Consider the partition $P$ of $[0, s_n]$ given by

$\{0, s_1, s_2,..., s_n\}$

Since $f(x)$ is decreasing , the lower sum

$L(P,f)=a_1f(a_1)+a_2f(a_1+a_2)+...+a_nf(a_1+a_2+...a_n)$.

$=\sum_{i=1}^n a_i f (s_i)$

So $L(P,f)$ is one of our required sum here.

We know that

$L(P,f) \le \int_0^{s_n}f(x)dx \quad (1)$

Similarly $U(P,f)$ is the Upper Reimann Sum and it can be easily proved

$U(P,f)-L(P,f) \le ||P|| \{f(0)-f(s_n)\}$

$\le Mf(0)=k$ (say), a constant

$L(P,f) \ge U(P,f)-k \ge \int_0^{s_n} f(x)dx-k $

Therefore from $(1)$

$\int_0^{s_n}f(x)dx -k \le L(P,f) \le \int_0^{s_n} f(x)dx $

and thus

$\int_0^{s_n}f(x)dx -k \le\sum_{i=1}^n a_i f (s_i) \le \int_0^{s_n} f(x)dx \quad (2) $

Now, let $F(x)=\int_0^x f(t) dt$.

Then $F(x)$ is monotone increasing since $f$ is positive.

Let $\lim _{n\to \infty} \sum_{i=1}^n a_i f (s_i)$ exist .

Then clearly, $\lim_{n\to \infty} F(s_n)$ exist from $(2)$. Now we must have

$\lim_{x\to \infty} F(x)\lt \infty$ otherwise $\lim_{x\to \infty} F(x)=\infty$ and hence $\lim_{n\to \infty} F(s_n)=\infty$, a contradiction.
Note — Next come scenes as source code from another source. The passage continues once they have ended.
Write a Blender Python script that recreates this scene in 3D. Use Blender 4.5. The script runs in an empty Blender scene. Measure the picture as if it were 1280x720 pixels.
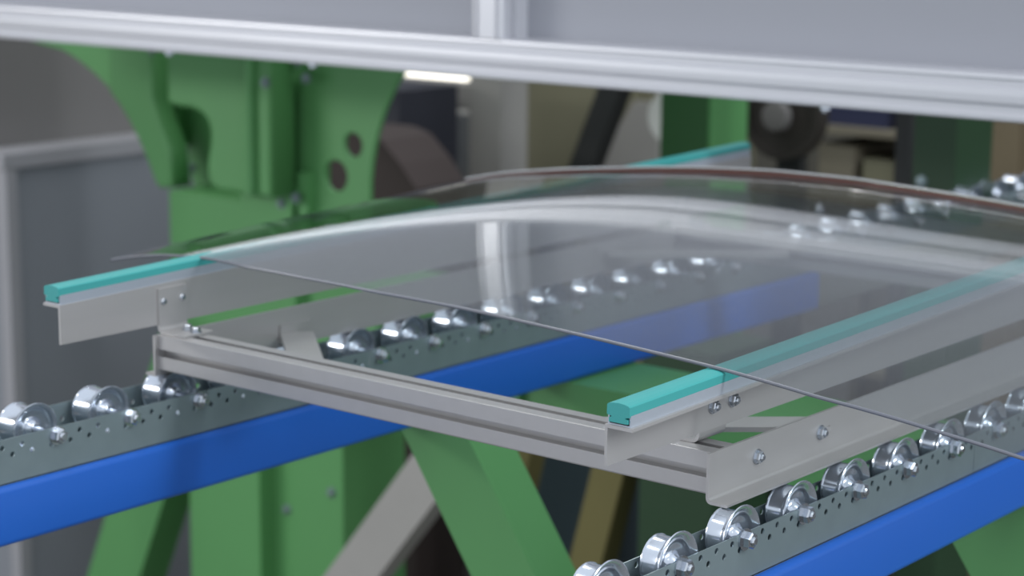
import bpy, bmesh, math, random
from mathutils import Vector, Matrix

S = bpy.context.scene
COL = S.collection
random.seed(7)
PI = math.pi

# ------------------------------------------------------------------ camera
def make_camera():
    cam = bpy.data.cameras.new('camera')
    o = bpy.data.objects.new('camera', cam)
    COL.objects.link(o)
    pitch, yaw, roll = [math.radians(a) for a in (11.05, 38.94, 0.53)]
    fw = Vector((-math.sin(yaw)*math.cos(pitch), math.cos(yaw)*math.cos(pitch), -math.sin(pitch)))
    r0 = Vector((math.cos(yaw), math.sin(yaw), 0))
    u0 = r0.cross(fw)
    rt = r0*math.cos(roll) + u0*math.sin(roll)
    up = u0*math.cos(roll) - r0*math.sin(roll)
    m = Matrix((rt, up, -fw)).transposed().to_4x4()
    m.translation = Vector((0.975, -1.492, 0.495))
    o.matrix_world = m
    cam.sensor_width = 36
    cam.lens = 36*2551/1280
    cam.clip_start = 0.05
    cam.clip_end = 60
    cam.dof.use_dof = True
    cam.dof.focus_distance = 1.80
    cam.dof.aperture_fstop = 5.6
    S.camera = o
make_camera()

# ------------------------------------------------------------------ world, lamps and added fills
W = bpy.data.worlds.new('world')
S.world = W
W.use_nodes = True
bg = W.node_tree.nodes['Background']
bg.inputs[0].default_value = (0.86, 0.92, 1.0, 1)
bg.inputs[1].default_value = 1.0
def area(name, loc, size, power, col, target=None):
    d = bpy.data.lights.new(name, 'AREA')
    d.shape = 'RECTANGLE'
    d.size, d.size_y = size
    d.energy = power
    d.color = col
    o = bpy.data.objects.new(name, d)
    COL.objects.link(o)
    o.location = loc
    if target is not None:
        o.rotation_euler = (Vector(target)-Vector(loc)).to_track_quat('-Z', 'Y').to_euler()
    return o
area('ceiling_lamp', (-0.9, -0.9, 3.2), (1.6, 0.25), 14, (1.0, 0.98, 0.95))
area('ceiling_lamp', (1.2, -1.9, 3.2), (1.6, 0.25), 14, (1.0, 0.98, 0.95))
area('ceiling_lamp', (-2.9, -1.2, 3.4), (1.6, 0.25), 14, (1.0, 0.98, 0.95))
area('ceiling_lamp', (-2.4, 2.2, 3.2), (1.6, 0.25), 30, (1.0, 0.98, 0.94))
area('side_fill', (3.6, 0.6, 2.3), (0.5, 2.2), 95, (0.93, 0.97, 1.0), (-1.5, 0.9, -0.3))  # added fill from the right, brightens the faces turned that way
area('side_fill', (-5.2, -2.6, 1.15), (2.0, 0.4), 76, (1.0, 0.99, 0.96), (-2.5, 1.7, 0.0))  # added low fill that reaches under the cover to brighten the green stand
S.view_settings.view_transform = 'Standard'
S.view_settings.look = 'None'
S.view_settings.gamma = 1
S.view_settings.use_curve_mapping = False
S.view_settings.exposure = 0.0

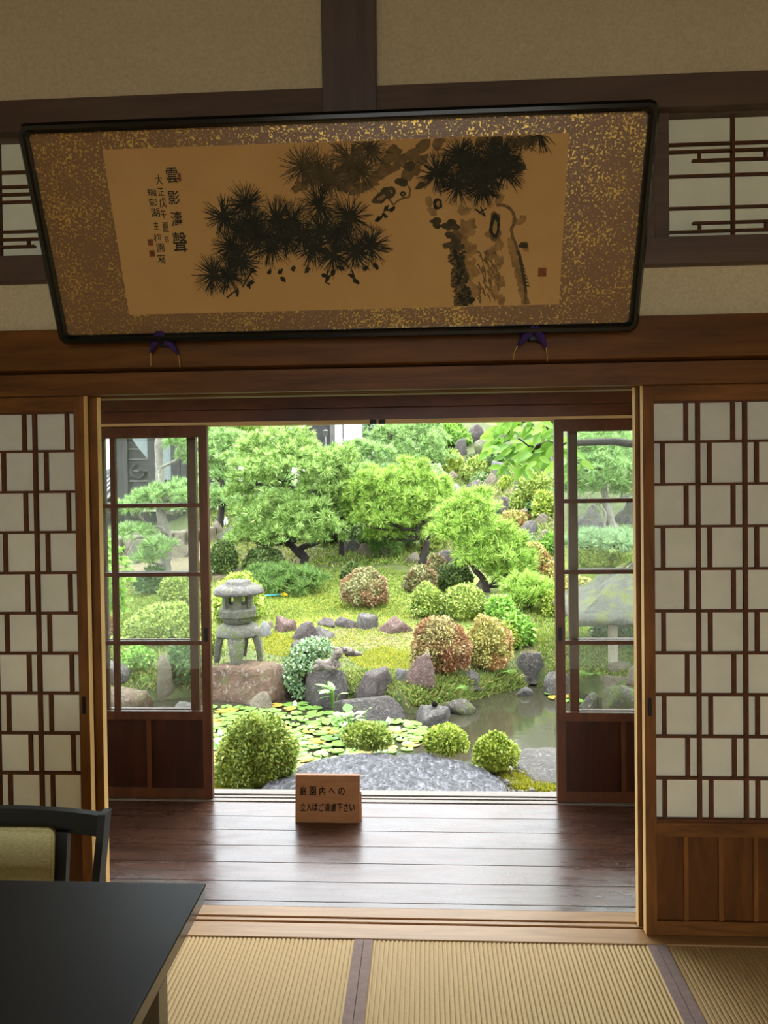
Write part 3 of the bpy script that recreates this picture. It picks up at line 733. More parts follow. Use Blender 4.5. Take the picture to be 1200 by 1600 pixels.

So $\lim_{x\to \infty}F(x) \lt \infty \Rightarrow \lim_{n\to \infty} F(n)\lt \infty$

and hence $\sum_{n\ge 1} f(n)$ exist by Abels Integral Test

Thus if $\sum_{n\ge 1}a_nf(\sum_{i=1}^na_i)$ exist then $\sum_{n\ge 1}f(n)$ also exist.

Arguing in the reverse way, the converse can be shown.